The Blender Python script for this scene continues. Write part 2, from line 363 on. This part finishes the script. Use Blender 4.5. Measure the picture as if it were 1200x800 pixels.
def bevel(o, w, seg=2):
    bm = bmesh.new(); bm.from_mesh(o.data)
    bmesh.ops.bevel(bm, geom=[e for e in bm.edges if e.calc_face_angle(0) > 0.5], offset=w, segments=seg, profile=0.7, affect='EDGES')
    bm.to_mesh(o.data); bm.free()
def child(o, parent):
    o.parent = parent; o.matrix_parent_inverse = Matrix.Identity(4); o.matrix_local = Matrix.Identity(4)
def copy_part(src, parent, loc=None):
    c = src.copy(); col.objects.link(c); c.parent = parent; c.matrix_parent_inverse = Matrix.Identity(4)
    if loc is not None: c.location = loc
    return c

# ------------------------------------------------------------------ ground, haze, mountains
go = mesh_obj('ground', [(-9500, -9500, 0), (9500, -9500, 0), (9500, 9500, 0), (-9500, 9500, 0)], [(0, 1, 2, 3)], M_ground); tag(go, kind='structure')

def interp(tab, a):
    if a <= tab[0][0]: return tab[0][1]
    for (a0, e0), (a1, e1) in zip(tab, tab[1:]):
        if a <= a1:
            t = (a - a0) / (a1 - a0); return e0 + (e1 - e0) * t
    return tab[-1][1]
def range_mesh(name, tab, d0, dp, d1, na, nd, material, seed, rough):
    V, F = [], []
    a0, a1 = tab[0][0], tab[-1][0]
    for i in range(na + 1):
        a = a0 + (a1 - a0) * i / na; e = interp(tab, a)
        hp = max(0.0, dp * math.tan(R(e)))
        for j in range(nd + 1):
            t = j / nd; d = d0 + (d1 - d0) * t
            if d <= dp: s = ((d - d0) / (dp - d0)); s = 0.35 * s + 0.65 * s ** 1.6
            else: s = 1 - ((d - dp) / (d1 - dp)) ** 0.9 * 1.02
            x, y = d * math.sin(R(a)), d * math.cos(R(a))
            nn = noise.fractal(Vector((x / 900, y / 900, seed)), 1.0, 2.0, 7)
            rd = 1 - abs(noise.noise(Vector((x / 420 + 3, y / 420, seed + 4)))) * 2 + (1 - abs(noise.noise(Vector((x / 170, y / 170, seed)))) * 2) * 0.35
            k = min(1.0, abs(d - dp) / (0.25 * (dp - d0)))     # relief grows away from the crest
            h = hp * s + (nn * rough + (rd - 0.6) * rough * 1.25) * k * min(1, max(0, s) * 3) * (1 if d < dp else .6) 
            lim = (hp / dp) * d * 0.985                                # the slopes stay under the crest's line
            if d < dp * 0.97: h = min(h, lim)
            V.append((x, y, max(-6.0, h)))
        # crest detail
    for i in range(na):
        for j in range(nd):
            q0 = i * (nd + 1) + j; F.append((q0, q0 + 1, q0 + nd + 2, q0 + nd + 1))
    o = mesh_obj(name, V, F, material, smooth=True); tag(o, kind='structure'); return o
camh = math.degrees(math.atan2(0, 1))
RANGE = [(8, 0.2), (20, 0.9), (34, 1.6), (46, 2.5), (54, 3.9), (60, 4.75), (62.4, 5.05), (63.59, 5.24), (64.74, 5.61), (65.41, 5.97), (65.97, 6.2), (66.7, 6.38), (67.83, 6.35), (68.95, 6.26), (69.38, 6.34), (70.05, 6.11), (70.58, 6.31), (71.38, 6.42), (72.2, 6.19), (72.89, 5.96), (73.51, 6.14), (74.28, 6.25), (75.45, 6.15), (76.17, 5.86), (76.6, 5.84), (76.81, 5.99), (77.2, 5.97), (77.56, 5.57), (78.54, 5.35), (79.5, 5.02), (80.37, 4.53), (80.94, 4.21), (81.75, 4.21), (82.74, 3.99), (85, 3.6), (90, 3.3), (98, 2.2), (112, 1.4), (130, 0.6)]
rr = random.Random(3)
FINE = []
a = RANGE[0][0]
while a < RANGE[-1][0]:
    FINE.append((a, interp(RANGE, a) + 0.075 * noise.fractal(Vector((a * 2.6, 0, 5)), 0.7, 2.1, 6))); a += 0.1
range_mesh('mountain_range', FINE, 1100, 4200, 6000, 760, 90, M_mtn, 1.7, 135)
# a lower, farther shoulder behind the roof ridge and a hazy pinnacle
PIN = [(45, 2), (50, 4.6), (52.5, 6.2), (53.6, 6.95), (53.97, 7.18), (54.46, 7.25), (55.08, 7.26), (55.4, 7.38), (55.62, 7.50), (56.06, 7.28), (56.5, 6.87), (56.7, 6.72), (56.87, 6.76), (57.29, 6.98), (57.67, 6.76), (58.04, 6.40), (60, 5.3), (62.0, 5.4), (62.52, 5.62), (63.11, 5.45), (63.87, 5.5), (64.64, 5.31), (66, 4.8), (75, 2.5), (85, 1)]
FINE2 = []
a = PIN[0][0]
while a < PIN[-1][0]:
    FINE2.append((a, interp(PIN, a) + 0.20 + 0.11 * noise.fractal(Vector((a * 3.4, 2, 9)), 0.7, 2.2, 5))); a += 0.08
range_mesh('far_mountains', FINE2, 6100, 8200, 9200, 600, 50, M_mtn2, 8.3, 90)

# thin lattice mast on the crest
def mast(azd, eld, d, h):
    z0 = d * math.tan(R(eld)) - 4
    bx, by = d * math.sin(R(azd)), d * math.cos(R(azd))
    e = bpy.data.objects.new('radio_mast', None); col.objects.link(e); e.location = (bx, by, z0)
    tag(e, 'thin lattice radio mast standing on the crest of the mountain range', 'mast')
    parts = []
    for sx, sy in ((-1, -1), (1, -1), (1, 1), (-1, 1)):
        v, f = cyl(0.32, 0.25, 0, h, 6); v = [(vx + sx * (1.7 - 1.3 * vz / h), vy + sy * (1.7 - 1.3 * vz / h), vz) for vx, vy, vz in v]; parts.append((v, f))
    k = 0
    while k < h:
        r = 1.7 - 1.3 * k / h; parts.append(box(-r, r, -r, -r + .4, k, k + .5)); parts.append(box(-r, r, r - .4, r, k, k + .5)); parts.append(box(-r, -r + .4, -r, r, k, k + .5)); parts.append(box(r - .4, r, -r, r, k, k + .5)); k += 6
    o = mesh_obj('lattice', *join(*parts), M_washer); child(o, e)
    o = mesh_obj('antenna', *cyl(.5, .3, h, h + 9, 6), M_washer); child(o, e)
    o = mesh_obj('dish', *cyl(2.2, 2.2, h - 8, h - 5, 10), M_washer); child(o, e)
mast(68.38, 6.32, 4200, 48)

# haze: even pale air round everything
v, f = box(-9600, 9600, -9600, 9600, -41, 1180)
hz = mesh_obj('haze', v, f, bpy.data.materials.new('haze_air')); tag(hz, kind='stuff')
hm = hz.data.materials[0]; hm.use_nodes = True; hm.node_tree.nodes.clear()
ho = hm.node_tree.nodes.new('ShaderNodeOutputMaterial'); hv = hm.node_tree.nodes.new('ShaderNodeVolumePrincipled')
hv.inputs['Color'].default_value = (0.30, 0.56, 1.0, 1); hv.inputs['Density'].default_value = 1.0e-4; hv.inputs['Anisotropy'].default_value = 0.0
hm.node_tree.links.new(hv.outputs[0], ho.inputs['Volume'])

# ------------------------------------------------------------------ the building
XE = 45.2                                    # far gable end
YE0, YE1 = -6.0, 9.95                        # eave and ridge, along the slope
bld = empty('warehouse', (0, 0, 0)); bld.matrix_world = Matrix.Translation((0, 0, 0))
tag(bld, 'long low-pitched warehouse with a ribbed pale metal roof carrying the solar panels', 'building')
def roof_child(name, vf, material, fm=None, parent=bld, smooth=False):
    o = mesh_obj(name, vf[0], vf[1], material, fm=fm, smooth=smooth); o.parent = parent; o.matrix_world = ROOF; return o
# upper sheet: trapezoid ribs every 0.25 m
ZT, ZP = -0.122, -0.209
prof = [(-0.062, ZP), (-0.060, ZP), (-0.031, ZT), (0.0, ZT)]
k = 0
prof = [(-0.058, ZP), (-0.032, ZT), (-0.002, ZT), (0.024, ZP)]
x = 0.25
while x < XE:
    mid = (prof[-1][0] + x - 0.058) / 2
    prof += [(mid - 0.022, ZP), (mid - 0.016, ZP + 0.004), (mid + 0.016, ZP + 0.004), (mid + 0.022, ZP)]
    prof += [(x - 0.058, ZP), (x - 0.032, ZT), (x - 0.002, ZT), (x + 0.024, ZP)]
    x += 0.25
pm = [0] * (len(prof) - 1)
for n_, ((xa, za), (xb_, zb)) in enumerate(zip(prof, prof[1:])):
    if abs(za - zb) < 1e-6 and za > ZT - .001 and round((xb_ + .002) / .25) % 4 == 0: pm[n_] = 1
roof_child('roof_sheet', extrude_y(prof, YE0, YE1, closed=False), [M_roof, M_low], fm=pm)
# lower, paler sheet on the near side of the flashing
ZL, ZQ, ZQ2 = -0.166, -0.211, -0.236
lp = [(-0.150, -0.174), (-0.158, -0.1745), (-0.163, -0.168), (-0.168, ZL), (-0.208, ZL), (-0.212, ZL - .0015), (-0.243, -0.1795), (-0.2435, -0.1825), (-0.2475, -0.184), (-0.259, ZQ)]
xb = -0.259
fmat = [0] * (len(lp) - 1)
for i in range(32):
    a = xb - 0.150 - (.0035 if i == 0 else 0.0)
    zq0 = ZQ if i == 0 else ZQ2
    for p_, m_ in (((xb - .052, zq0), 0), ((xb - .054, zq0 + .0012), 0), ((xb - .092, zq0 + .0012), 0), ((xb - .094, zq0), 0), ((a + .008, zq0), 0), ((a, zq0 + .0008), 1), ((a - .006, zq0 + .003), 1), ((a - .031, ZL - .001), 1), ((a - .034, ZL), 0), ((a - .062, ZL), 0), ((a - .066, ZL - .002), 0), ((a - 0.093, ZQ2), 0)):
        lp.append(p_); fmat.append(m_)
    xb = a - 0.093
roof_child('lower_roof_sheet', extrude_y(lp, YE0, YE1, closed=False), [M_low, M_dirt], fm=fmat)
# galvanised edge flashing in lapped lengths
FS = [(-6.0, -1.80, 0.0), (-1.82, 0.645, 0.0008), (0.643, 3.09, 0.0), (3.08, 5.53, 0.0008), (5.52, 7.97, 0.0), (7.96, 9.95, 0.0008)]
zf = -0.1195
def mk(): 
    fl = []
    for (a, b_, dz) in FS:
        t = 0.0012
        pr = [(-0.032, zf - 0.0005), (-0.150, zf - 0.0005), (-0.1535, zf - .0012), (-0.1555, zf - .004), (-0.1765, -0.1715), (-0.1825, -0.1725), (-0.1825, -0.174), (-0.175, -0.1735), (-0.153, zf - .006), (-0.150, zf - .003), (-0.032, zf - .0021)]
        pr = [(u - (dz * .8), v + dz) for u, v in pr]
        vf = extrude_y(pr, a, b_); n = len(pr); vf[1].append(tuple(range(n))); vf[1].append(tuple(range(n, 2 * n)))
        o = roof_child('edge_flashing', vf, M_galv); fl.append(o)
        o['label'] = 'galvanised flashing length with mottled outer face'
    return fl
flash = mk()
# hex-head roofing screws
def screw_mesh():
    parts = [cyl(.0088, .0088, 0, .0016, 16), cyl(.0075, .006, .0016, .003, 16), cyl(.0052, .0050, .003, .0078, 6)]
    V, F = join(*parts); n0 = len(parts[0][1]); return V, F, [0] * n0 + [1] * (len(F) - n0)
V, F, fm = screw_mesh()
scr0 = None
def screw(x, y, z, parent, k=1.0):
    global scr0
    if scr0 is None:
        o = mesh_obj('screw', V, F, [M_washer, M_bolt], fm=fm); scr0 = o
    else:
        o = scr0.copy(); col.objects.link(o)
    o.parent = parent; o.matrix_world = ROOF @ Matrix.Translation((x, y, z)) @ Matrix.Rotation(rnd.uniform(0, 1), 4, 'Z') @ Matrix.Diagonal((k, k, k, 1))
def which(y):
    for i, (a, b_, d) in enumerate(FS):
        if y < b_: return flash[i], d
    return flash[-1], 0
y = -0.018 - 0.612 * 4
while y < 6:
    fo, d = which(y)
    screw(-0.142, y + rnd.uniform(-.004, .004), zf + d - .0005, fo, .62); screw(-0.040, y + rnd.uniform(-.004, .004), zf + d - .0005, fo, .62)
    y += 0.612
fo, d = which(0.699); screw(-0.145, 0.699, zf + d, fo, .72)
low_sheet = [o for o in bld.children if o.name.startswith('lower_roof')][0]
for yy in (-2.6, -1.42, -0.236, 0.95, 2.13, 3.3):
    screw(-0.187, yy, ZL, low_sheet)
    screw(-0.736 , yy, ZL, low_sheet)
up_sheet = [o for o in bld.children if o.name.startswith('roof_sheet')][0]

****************

[EXERCISE DIRECTIONS]: Pull out each line containing the word "closed" and copy it.

[FULL RESPONSE]:
roof_child('roof_sheet', extrude_y(prof, YE0, YE1, closed=False), [M_roof, M_low], fm=pm)
roof_child('lower_roof_sheet', extrude_y(lp, YE0, YE1, closed=False), [M_low, M_dirt], fm=fmat)